## EXERCISE REQUIREMENTS
Retype the data exactly, from its first line to the line containing "S.camera = cam", including both, and skip any picture.

* * * * * * *

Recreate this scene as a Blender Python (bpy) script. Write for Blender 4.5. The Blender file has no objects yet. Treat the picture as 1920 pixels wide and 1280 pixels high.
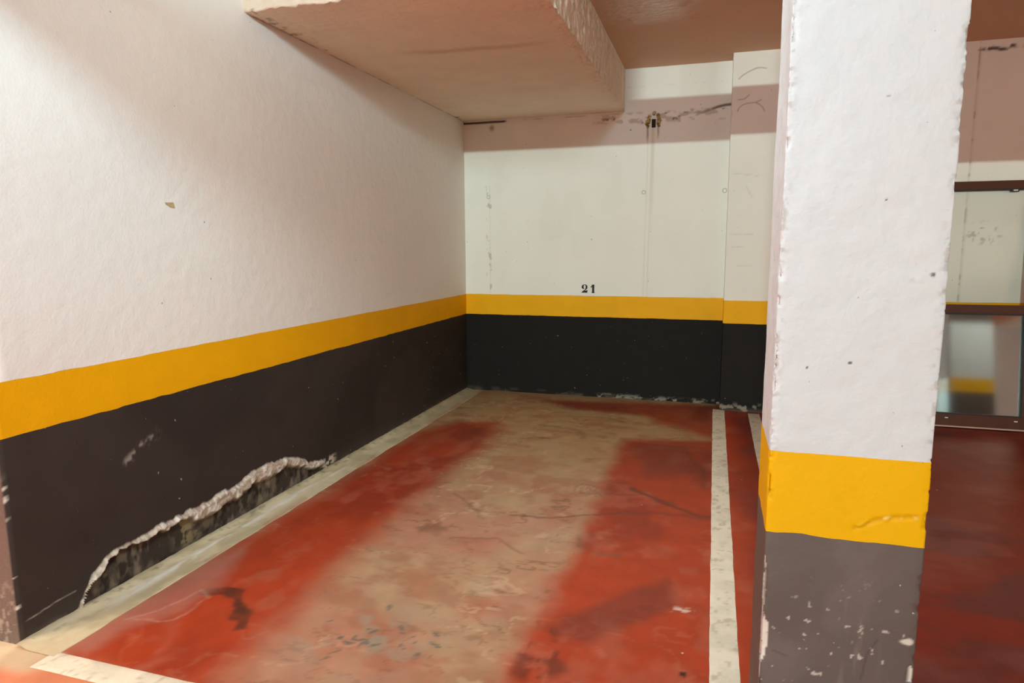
import bpy, bmesh, math, random
import numpy as np
from mathutils import Vector, Matrix

S = bpy.context.scene
COL = S.collection

# ------------------------------------------------------------------ camera
CAM = (2.4834, -6.5508, 1.5)
YAW, PITCH, ROLL, FPX = -0.2937, 0.1405, -0.0042, 1246.55
fw = Vector((math.sin(YAW) * math.cos(PITCH), math.cos(YAW) * math.cos(PITCH), -math.sin(PITCH)))
rt = Vector((math.cos(YAW), -math.sin(YAW), 0))
up = rt.cross(fw)
r2 = rt * math.cos(ROLL) + up * math.sin(ROLL)
u2 = -rt * math.sin(ROLL) + up * math.cos(ROLL)
cd = bpy.data.cameras.new('camera')
cam = bpy.data.objects.new('camera', cd)
COL.objects.link(cam)
M3 = Matrix((r2, u2, -fw)).transposed()
cam.matrix_world = Matrix.Translation(CAM) @ M3.to_4x4()
cd.sensor_fit = 'HORIZONTAL'
cd.sensor_width = 36.0
cd.lens = FPX / 1920 * 36.0
cd.clip_start = 0.05
S.camera = cam

# ------------------------------------------------------------------ view
S.view_settings.view_transform = 'Standard'
S.view_settings.look = 'None'
S.view_settings.gamma = 1.0
S.view_settings.use_curve_mapping = False
S.view_settings.exposure = 0.24

# ------------------------------------------------------------------ light
w = bpy.data.worlds.new('world')
S.world = w
w.use_nodes = True
w.node_tree.nodes['Background'].inputs[0].default_value = (0.02, 0.02, 0.02, 1)
w.node_tree.nodes['Background'].inputs[1].default_value = 0.0


def lamp(name, loc, target, sx, sy, power, col=(1.0, 0.95, 0.88), spread=180, axis=(1, 0, 0)):
    l = bpy.data.lights.new(name, 'AREA')
    l.shape = 'RECTANGLE'
    l.size, l.size_y = sx, sy
    l.energy = power
    l.color = col
    l.spread = math.radians(spread)
    o = bpy.data.objects.new(name, l)
    o.location = loc
    d = Vector(target) - Vector(loc)
    zz = -d.normalized()
    xx = (Vector(axis) - zz * zz.dot(Vector(axis))).normalized()
    o.rotation_euler = Matrix((xx, zz.cross(xx), zz)).transposed().to_euler()
    COL.objects.link(o)
    return o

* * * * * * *

## EXERCISE ANSWER
Recreate this scene as a Blender Python (bpy) script. Write for Blender 4.5. The Blender file has no objects yet. Treat the picture as 1920 pixels wide and 1280 pixels high.
import bpy, bmesh, math, random
import numpy as np
from mathutils import Vector, Matrix

S = bpy.context.scene
COL = S.collection

# ------------------------------------------------------------------ camera
CAM = (2.4834, -6.5508, 1.5)
YAW, PITCH, ROLL, FPX = -0.2937, 0.1405, -0.0042, 1246.55
fw = Vector((math.sin(YAW) * math.cos(PITCH), math.cos(YAW) * math.cos(PITCH), -math.sin(PITCH)))
rt = Vector((math.cos(YAW), -math.sin(YAW), 0))
up = rt.cross(fw)
r2 = rt * math.cos(ROLL) + up * math.sin(ROLL)
u2 = -rt * math.sin(ROLL) + up * math.cos(ROLL)
cd = bpy.data.cameras.new('camera')
cam = bpy.data.objects.new('camera', cd)
COL.objects.link(cam)
M3 = Matrix((r2, u2, -fw)).transposed()
cam.matrix_world = Matrix.Translation(CAM) @ M3.to_4x4()
cd.sensor_fit = 'HORIZONTAL'
cd.sensor_width = 36.0
cd.lens = FPX / 1920 * 36.0
cd.clip_start = 0.05
S.camera = cam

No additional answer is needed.